## START Recorded data

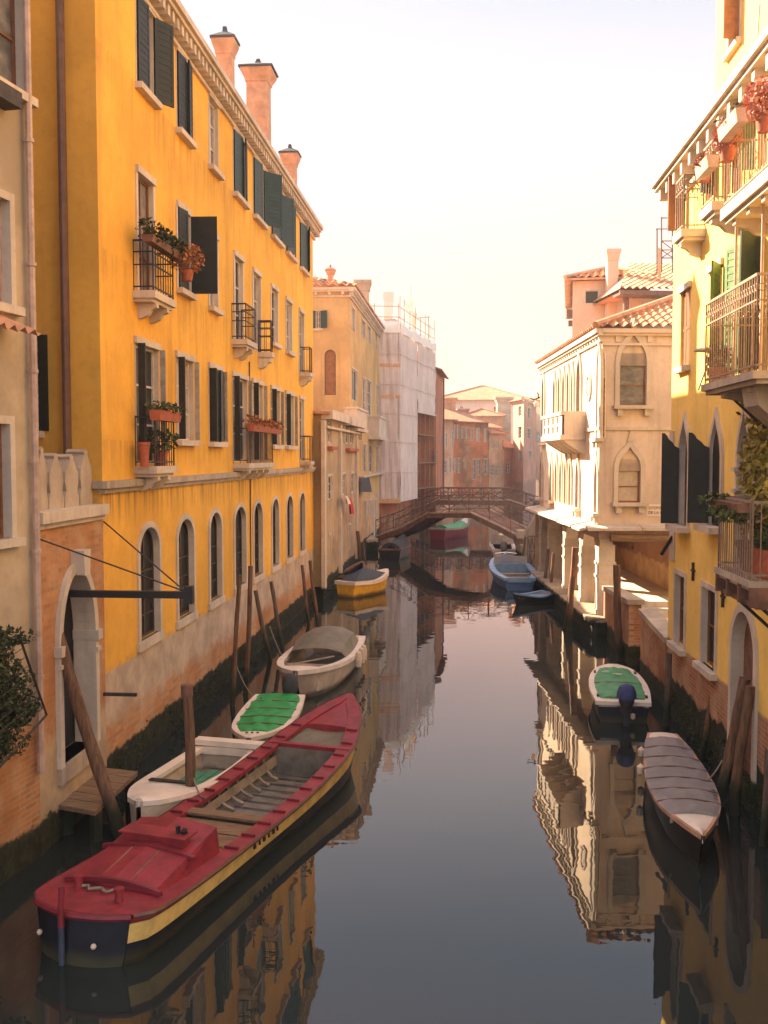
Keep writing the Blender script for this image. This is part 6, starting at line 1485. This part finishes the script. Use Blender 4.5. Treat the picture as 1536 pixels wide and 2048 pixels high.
pole('thick leaning pole crossing the left side of the round arched door', (1436, 1612), (1490, 1356), .095)
pole('thick pole in front of the round arched door, right of the leaning one', (1470, 1630), (1501, 1372), .085)
pole('short dark pole at the picture edge right of the round arched door', (1526, 1690), (1536, 1500), .055, 'pole2')
def rope(label, A, B, sag):
    A, B = Vector(A), Vector(B); mb = MB()
    mb.tube([A.lerp(B, i / 12) - Vector((0, 0, sag * 4 * (i / 12) * (1 - i / 12))) for i in range(13)], .013, 5)
    tag(mb.obj('mooring_rope', M['rope'], None, True), label, 'rope')
rope('slack rope from the green-covered left boat to a thin pole', (-2.55, 20.6, .46), wz(467, 1405, 0) + Vector((.02, 0, 1.0)), .25)
rope('rope from the grey canvas covered boat to the thick leaning pole by the arched door', (4.75, 15.2, .46), wz(1440, 1608, 0) + Vector((.02, 0, .7)), .15)
rope('rope from the bow of the hooded white boat to a leaning pole', (-1.98, 22.2, .66), wz(540, 1318, 0) + Vector((0, 0, .9)), .2)
rope('rope from the red workboat rail to the upright dark-topped pole', (-2.62, 14.4, .5), wz(385, 1640, 0) + Vector((0, 0, .75)), .12)
# left bank plants and pots on the balconies
u0_, u1_ = LF.uz(264, 850, .0)[0], LF.uz(362, 850, .5)[0]
trough('flower_box', 'row of terracotta boxes with sparse green plants along the lower first balcony rail', LF, u0_, u1_, 6.12, .30, .52, .18, .14, 'leaf', 230, .04)
pot('plant_pot', 'terracotta pot with a grey-green bush standing on the lower first balcony', LF.pt(LF.uz(328, 940, .3)[0], 5.32, .25), .13, .28, (.34, .3, .24), leaf='leaf', k=260, s=.045)
pot('plant_pot', 'dark red pot at the left end of the lower first balcony', LF.pt(LF.uz(292, 940, .25)[0], 5.32, .22), .10, .42, None)
u0_, u1_ = LF.uz(498, 870, .4)[0], LF.uz(562, 870, .5)[0]
trough('flower_box', 'long box of rust-red dry plants on the rail of the middle first-floor balcony', LF, u0_, u1_, 6.12, .3, .54, .16, .16, 'leaf_rust', 420, .05)
u0_, u1_ = LF.uz(296, 490, .4)[0], LF.uz(358, 500, .4)[0]
trough('flower_box', 'dark green trailing plants along the rail of the upper left balcony', LF, u0_, u1_, 9.14, .28, .5, .12, .2, 'leaf_dark', 520, .05, 'bridgewood')
c = LF.pt(LF.uz(374, 517, .55)[0], LF.z(374, 517, .55), .55); t = thing('dry_plant', 'rust-brown dried bush at the upper left balcony beside an open dark shutter', 'plant', c - Vector((0, 0, .3)))
mb = MB(); leaves(mb, c, (.34, .3, .30), 520, .04); mb.obj('foliage', M['leaf_rust'], t)
mb = MB(); mb.lathe(c - Vector((0, 0, .42)), [(0, 0), (.09, 0), (.13, .2), (0, .2)], 10); mb.obj('pot', M['pot'], t, True)
# weed along the water line of both banks
mb = MB()
for i in range(260):
    y = random.uniform(16.2, 60); leaves(mb, (XL(y) + random.uniform(.0, .10) + (.35 if 38 < y < 49.5 else 0), y, random.uniform(.02, .5)), (.03, .4, .2), 22, .022)
for i in range(150):
    y = random.uniform(11, 21.3); leaves(mb, (XR(y) - random.uniform(.0, .08), y, random.uniform(.02, .6)), (.03, .35, .22), 20, .02)
tag(mb.obj('seaweed', M['leaf_dark']), kind='stuff')

# ------------------------------------------------------------------ warm hazy air over the canal
mb = MB(); mb.box((-205, -65, -1.4), (410, 0, 0), (0, 470, 0), (0, 0, 22.6))
m_ = bpy.data.materials.new('warm_haze'); m_.use_nodes = True; t_ = m_.node_tree; t_.nodes.clear()
o_ = t_.nodes.new('ShaderNodeOutputMaterial'); v_ = t_.nodes.new('ShaderNodeVolumePrincipled'); v_.inputs['Color'].default_value = (.95, .86, .78, 1); v_.inputs['Density'].default_value = .0013; v_.inputs['Anisotropy'].default_value = .3
t_.links.new(v_.outputs[0], o_.inputs['Volume'])
tag(mb.obj('haze', m_), kind='stuff')
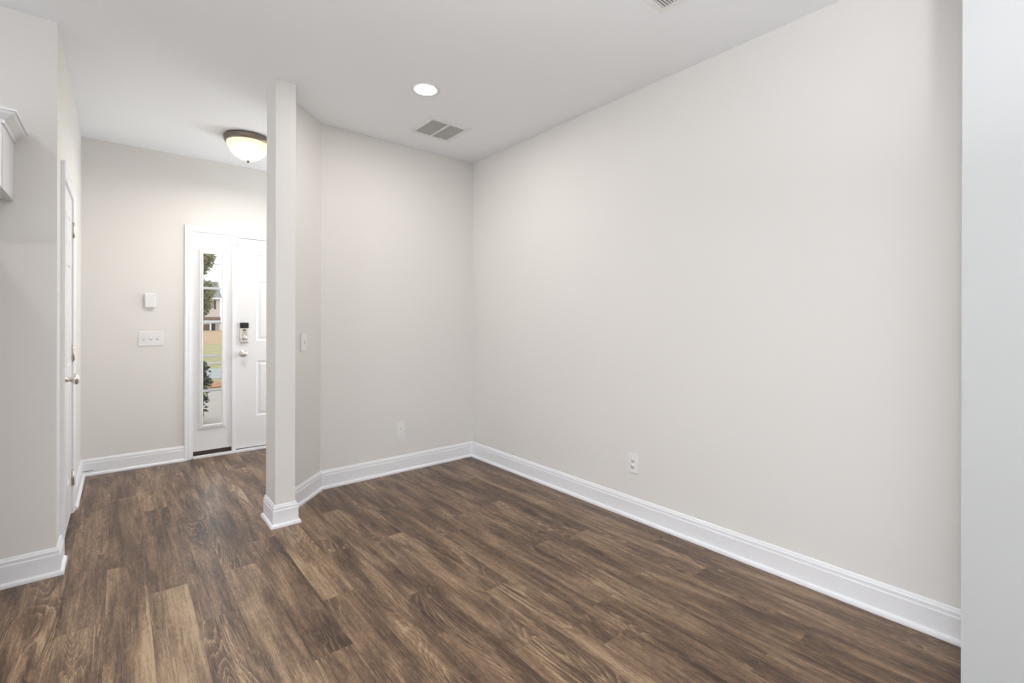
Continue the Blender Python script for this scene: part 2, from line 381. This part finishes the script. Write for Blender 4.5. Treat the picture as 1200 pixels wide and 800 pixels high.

## END Recorded data

Copy each line of the records precisely and drop any images they hold.

Keep writing the Blender script for this image. This is part 6, starting at line 1485. This part finishes the script. Use Blender 4.5. Treat the picture as 1536 pixels wide and 2048 pixels high.
pole('thick leaning pole crossing the left side of the round arched door', (1436, 1612), (1490, 1356), .095)
pole('thick pole in front of the round arched door, right of the leaning one', (1470, 1630), (1501, 1372), .085)
pole('short dark pole at the picture edge right of the round arched door', (1526, 1690), (1536, 1500), .055, 'pole2')
def rope(label, A, B, sag):
    A, B = Vector(A), Vector(B); mb = MB()
    mb.tube([A.lerp(B, i / 12) - Vector((0, 0, sag * 4 * (i / 12) * (1 - i / 12))) for i in range(13)], .013, 5)
    tag(mb.obj('mooring_rope', M['rope'], None, True), label, 'rope')
rope('slack rope from the green-covered left boat to a thin pole', (-2.55, 20.6, .46), wz(467, 1405, 0) + Vector((.02, 0, 1.0)), .25)
rope('rope from the grey canvas covered boat to the thick leaning pole by the arched door', (4.75, 15.2, .46), wz(1440, 1608, 0) + Vector((.02, 0, .7)), .15)
rope('rope from the bow of the hooded white boat to a leaning pole', (-1.98, 22.2, .66), wz(540, 1318, 0) + Vector((0, 0, .9)), .2)
rope('rope from the red workboat rail to the upright dark-topped pole', (-2.62, 14.4, .5), wz(385, 1640, 0) + Vector((0, 0, .75)), .12)
# left bank plants and pots on the balconies
u0_, u1_ = LF.uz(264, 850, .0)[0], LF.uz(362, 850, .5)[0]
trough('flower_box', 'row of terracotta boxes with sparse green plants along the lower first balcony rail', LF, u0_, u1_, 6.12, .30, .52, .18, .14, 'leaf', 230, .04)
pot('plant_pot', 'terracotta pot with a grey-green bush standing on the lower first balcony', LF.pt(LF.uz(328, 940, .3)[0], 5.32, .25), .13, .28, (.34, .3, .24), leaf='leaf', k=260, s=.045)
pot('plant_pot', 'dark red pot at the left end of the lower first balcony', LF.pt(LF.uz(292, 940, .25)[0], 5.32, .22), .10, .42, None)
u0_, u1_ = LF.uz(498, 870, .4)[0], LF.uz(562, 870, .5)[0]
trough('flower_box', 'long box of rust-red dry plants on the rail of the middle first-floor balcony', LF, u0_, u1_, 6.12, .3, .54, .16, .16, 'leaf_rust', 420, .05)
u0_, u1_ = LF.uz(296, 490, .4)[0], LF.uz(358, 500, .4)[0]
trough('flower_box', 'dark green trailing plants along the rail of the upper left balcony', LF, u0_, u1_, 9.14, .28, .5, .12, .2, 'leaf_dark', 520, .05, 'bridgewood')
c = LF.pt(LF.uz(374, 517, .55)[0], LF.z(374, 517, .55), .55); t = thing('dry_plant', 'rust-brown dried bush at the upper left balcony beside an open dark shutter', 'plant', c - Vector((0, 0, .3)))
mb = MB(); leaves(mb, c, (.34, .3, .30), 520, .04); mb.obj('foliage', M['leaf_rust'], t)
mb = MB(); mb.lathe(c - Vector((0, 0, .42)), [(0, 0), (.09, 0), (.13, .2), (0, .2)], 10); mb.obj('pot', M['pot'], t, True)
# weed along the water line of both banks
mb = MB()
for i in range(260):
    y = random.uniform(16.2, 60); leaves(mb, (XL(y) + random.uniform(.0, .10) + (.35 if 38 < y < 49.5 else 0), y, random.uniform(.02, .5)), (.03, .4, .2), 22, .022)
for i in range(150):
    y = random.uniform(11, 21.3); leaves(mb, (XR(y) - random.uniform(.0, .08), y, random.uniform(.02, .6)), (.03, .35, .22), 20, .02)
tag(mb.obj('seaweed', M['leaf_dark']), kind='stuff')

# ------------------------------------------------------------------ warm hazy air over the canal
mb = MB(); mb.box((-205, -65, -1.4), (410, 0, 0), (0, 470, 0), (0, 0, 22.6))
m_ = bpy.data.materials.new('warm_haze'); m_.use_nodes = True; t_ = m_.node_tree; t_.nodes.clear()
o_ = t_.nodes.new('ShaderNodeOutputMaterial'); v_ = t_.nodes.new('ShaderNodeVolumePrincipled'); v_.inputs['Color'].default_value = (.95, .86, .78, 1); v_.inputs['Density'].default_value = .0013; v_.inputs['Anisotropy'].default_value = .3
t_.links.new(v_.outputs[0], o_.inputs['Volume'])
tag(mb.obj('haze', m_), kind='stuff')
Continue the Blender Python script for this scene: part 2, from line 381. This part finishes the script. Write for Blender 4.5. Treat the picture as 1200 pixels wide and 800 pixels high.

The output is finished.